Les investisseurs attachent également une importance croissante aux risques climatiques. Le Conseil de Stabilité Financière du G20 a d’ailleurs demandé un rapport sur le reporting financier des risques liés au climat à un groupe de travail dédié, le TCFD (Task Force on Climate Disclosure). Le rapport de juin 2017 de la TCFD recommande d’établir des objectifs en terme d’émissions évitées : "Dans ce cas, le rapport demande à ce que soit clairement indiqué : la nature de l’objectif (absolue ou en intensité), l’année de référence, l’échéance ainsi que les indicateurs utilisés pour mesurer la réalisation de l’objectif", précisent les auteurs. 

A plus long terme, les entreprises ont tout intérêt à prendre en considération dès à présent la méthode des émissions évitées dans leur stratégie climat.

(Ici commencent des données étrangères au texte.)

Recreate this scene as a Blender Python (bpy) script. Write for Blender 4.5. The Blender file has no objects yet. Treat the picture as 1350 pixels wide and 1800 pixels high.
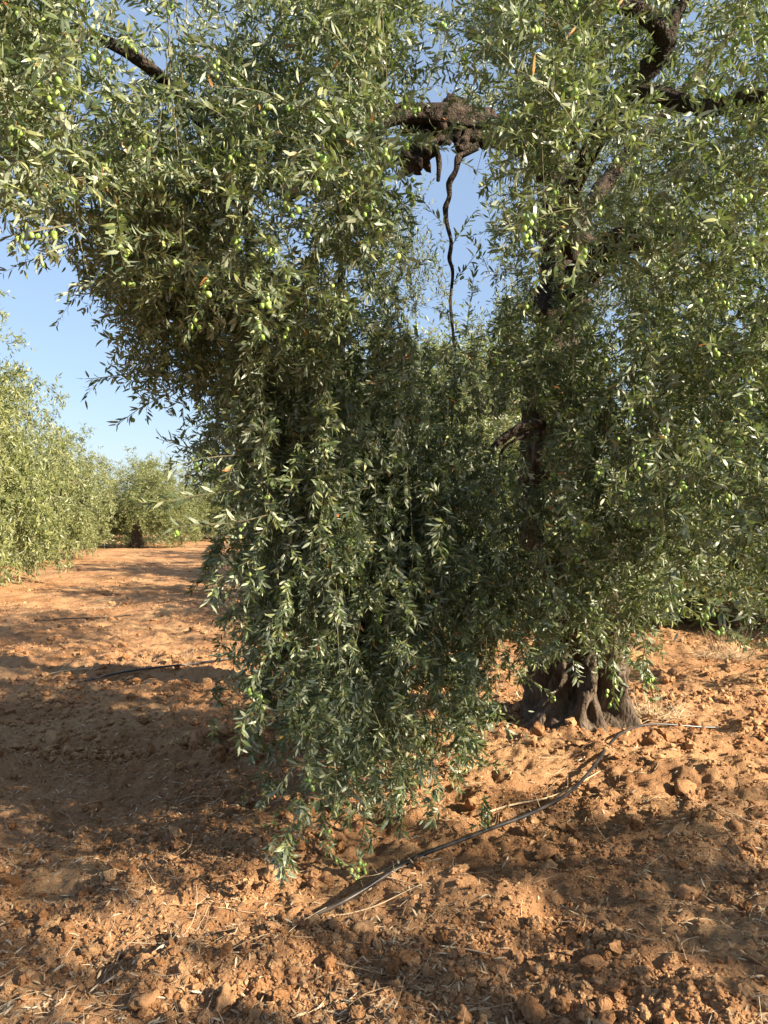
import bpy, math, random
import numpy as np

# ------------------------------------------------------------------ camera, sky, sun, exposure
S = bpy.context.scene
COL = S.collection
FPX, HZ, CAMZ = 1400.0, 900.0, 1.5
cam_d = bpy.data.cameras.new('camera'); cam = bpy.data.objects.new('camera', cam_d); COL.objects.link(cam)
cam.location = (0, 0, CAMZ); cam.rotation_euler = (math.radians(90), 0, 0)
cam_d.sensor_fit = 'VERTICAL'; cam_d.sensor_height = 36; cam_d.sensor_width = 27; cam_d.lens = 36*FPX/1800
cam_d.clip_start = 0.05; cam_d.clip_end = 3000
S.camera = cam
SUN_EL, SUN_AZ = math.radians(27), math.radians(-27)      # azimuth from +x, negative = towards the camera side
sd = np.array([math.cos(SUN_EL)*math.cos(SUN_AZ), math.cos(SUN_EL)*math.sin(SUN_AZ), math.sin(SUN_EL)])
w = bpy.data.worlds.new("World"); S.world = w; w.use_nodes = True
nt = w.node_tree; bg = nt.nodes['Background']
sky = nt.nodes.new('ShaderNodeTexSky'); sky.sky_type = 'NISHITA'; sky.sun_disc = False
sky.sun_elevation = SUN_EL; sky.sun_rotation = math.atan2(sd[0], sd[1])
sky.air_density = 1.1; sky.dust_density = .8; sky.ozone_density = 3.6; sky.altitude = 50
sky_tint = nt.nodes.new('ShaderNodeMix'); sky_tint.data_type = 'RGBA'; sky_tint.blend_type = 'MULTIPLY'; sky_tint.inputs['Factor'].default_value = 1
nt.links.new(sky.outputs[0], sky_tint.inputs['A']); sky_tint.inputs['B'].default_value = (1.0, .94, .96, 1)
sky_mix = nt.nodes.new('ShaderNodeMix'); sky_mix.data_type = 'RGBA'; sky_mix.inputs['Factor'].default_value = .5   # even blue mixed in to flatten the sky gradient
nt.links.new(sky_tint.outputs['Result'], sky_mix.inputs['A']); sky_mix.inputs['B'].default_value = (2.3, 3.0, 4.0, 1)
nt.links.new(sky_mix.outputs['Result'], bg.inputs[0]); bg.inputs[1].default_value = 0.068
ld = bpy.data.lights.new('sun', 'SUN'); ld.energy = 5.0; ld.angle = math.radians(0.6); ld.color = (1.0, 0.86, 0.66)
lo = bpy.data.objects.new('sun', ld); COL.objects.link(lo)
from mathutils import Vector
lo.rotation_euler = Vector(tuple(sd)).to_track_quat('Z', 'Y').to_euler(); lo.location = (8, -4, 9)
S.view_settings.view_transform = 'Standard'; S.view_settings.look = 'None'
S.view_settings.gamma = 1; S.view_settings.exposure = 1.74

rng = np.random.default_rng(7)
random.seed(3)

# ------------------------------------------------------------------ helpers
def W(px, py, d):
    return np.array([(px-675)/FPX*d, d, CAMZ-(py-HZ)/FPX*d])

def tag(o, label=None, cat=None, group=None, kind=None):
    if label: o['label'] = label
    if cat: o['category'] = cat
    if group: o['group'] = group
    if kind: o['kind'] = kind
    return o

def empty(name, loc, rz=0):
    o = bpy.data.objects.new(name, None); COL.objects.link(o); o.location = loc; o.rotation_euler = (0, 0, rz)
    o.empty_display_size = 0.2
    return o

def link_mesh(name, me, mats, parent=None, world_parent=False):
    for m in (mats if isinstance(mats, (list, tuple)) else [mats]): me.materials.append(m)
    o = bpy.data.objects.new(name, me); COL.objects.link(o)
    if parent is not None:
        o.parent = parent
        if world_parent:
            o.location = tuple(-v for v in parent.location)
    return o

def np_mesh(name, V, sizes, loops, rnd=None, matidx=None, smooth=False):
    me = bpy.data.meshes.new(name)
    V = np.asarray(V, np.float32)
    me.vertices.add(len(V)); me.vertices.foreach_set('co', V.ravel())
    loops = np.asarray(loops, np.int32).ravel(); sizes = np.asarray(sizes, np.int32)
    me.loops.add(len(loops)); me.loops.foreach_set('vertex_index', loops)
    me.polygons.add(len(sizes))
    st = np.zeros(len(sizes), np.int32); st[1:] = np.cumsum(sizes)[:-1]
    me.polygons.foreach_set('loop_start', st)
    if matidx is not None: me.polygons.foreach_set('material_index', np.asarray(matidx, np.int32))
    me.polygons.foreach_set('use_smooth', np.full(len(sizes), smooth))
    if rnd is not None:
        a = me.attributes.new('rnd', 'FLOAT', 'POINT'); a.data.foreach_set('value', np.asarray(rnd, np.float32))
    me.update(calc_edges=True); me.validate()
    return me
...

Le rapport du TCFD incite en effet fortement les investisseurs sur les risques à intégrer, en particulier les risques réglementaires (dont l’augmentation des taxes sur le carbone), le risque technologique (substitution, coûts de transition) et le risque de marché (comportement des consommateurs, coût des matières premières) afin que leur valorisation soit justement appréciée sur les plans financiers et extra-financiers par les analystes de marché. Et le ministre Nicolas Hulot avait abordé ce point, en se prononçant pour une augmentation du prix de la tonne carbone au-delà de 100€ en présentant sa  stratégie climat en juillet 2017, afin de favoriser le développement des EnR et de s'inscrire dans une trajectoire "2 degrés" et facteur 4 de la LTECV. Un exercice qui devient maintenant indispensable pour les entreprises responsables soucieuses de préserver leur valeur. 

EpE, regroupe une quarantaine de grandes entreprises françaises et internationales issues de tous les secteurs de l’économie, dont plusieurs ont déjà par ailleurs mis en place volontairement un prix interne du carbone.